Pour le dire en langage de théoricien, les chaînes logistiques mondiales sont devenues « à échelle libre » (scale-free), elles sont au service aussi bien du petit que du grand, de l’inventeur amateur que du groupe Samsung. Ce qui signifie, en langage non théorique, que rien ne vous empêche de fabriquer quoi que ce soit. Les moyens de production sont désormais aux mains du peuple. Comme le dit Eric Reis, auteur de Lean Startup, Marx s’est trompé, « l’important n’est plus la propriété des moyens de production. C’est la location des moyens de production ».
Ces chaînes logistiques ouvertes sont le pendant de l’édition web et du e-commerce d’il y a dix ans.
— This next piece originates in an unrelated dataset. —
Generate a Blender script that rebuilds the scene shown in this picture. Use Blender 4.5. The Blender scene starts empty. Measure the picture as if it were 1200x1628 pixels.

Le web, d’Amazon à eBay, a révélé une longue traîne de la demande pour des biens physiques de niche ; à présent, les outils de production démocratisés ouvrent la voie aussi à une longue traîne de l’offre.
Chris Anderson
Extrait de Makers : la nouvelle révolution industrielle.
0 commentaires
C’est vraiment clé, comme ouvrage, et on se dit que (toutes réserves gardées malgré l’enthousiasme !), ce n’est pas la Chine ou le cheap labour qui viendra contrer un système basée sur la communauté.
Ce qui est vraiment bien décrit, c’est comment précisément la communauté – pas encore consommatrice ! – remplit les fonctions de market research, marketing, R&D, support et une partie des ventes (les premières).
Je me permets de mettre le lien de mon billet de blog sur cet ouvrage : http://martinpasquier.wordpress.com/2012/11/22/chris-andersons-makers-when-customers-turn-into-community/
Vraiment à lire, avec, peut-être, un peu de retrait (le DIY à cette échelle, ça reste très américain m’a t-il semblé)
Signalons une très bonne critique du livre d’Anderson, qui revient sur ce qui agace et pointe le doigt sur ce qui est passionnant par Strabic, notamment en ne posant aucune question sur la géographie industrielle des outils de production et des matières premières et également en faisant croire que les savoir-faire sont encodés dans des logiciels, dociles et serviles dont la seule limitation serait le pouvoir de l’usager. Or celui-ci n’est pas total et la main-mise des programmes sur la matière et sa conception n’y est effectivement pas évoqué.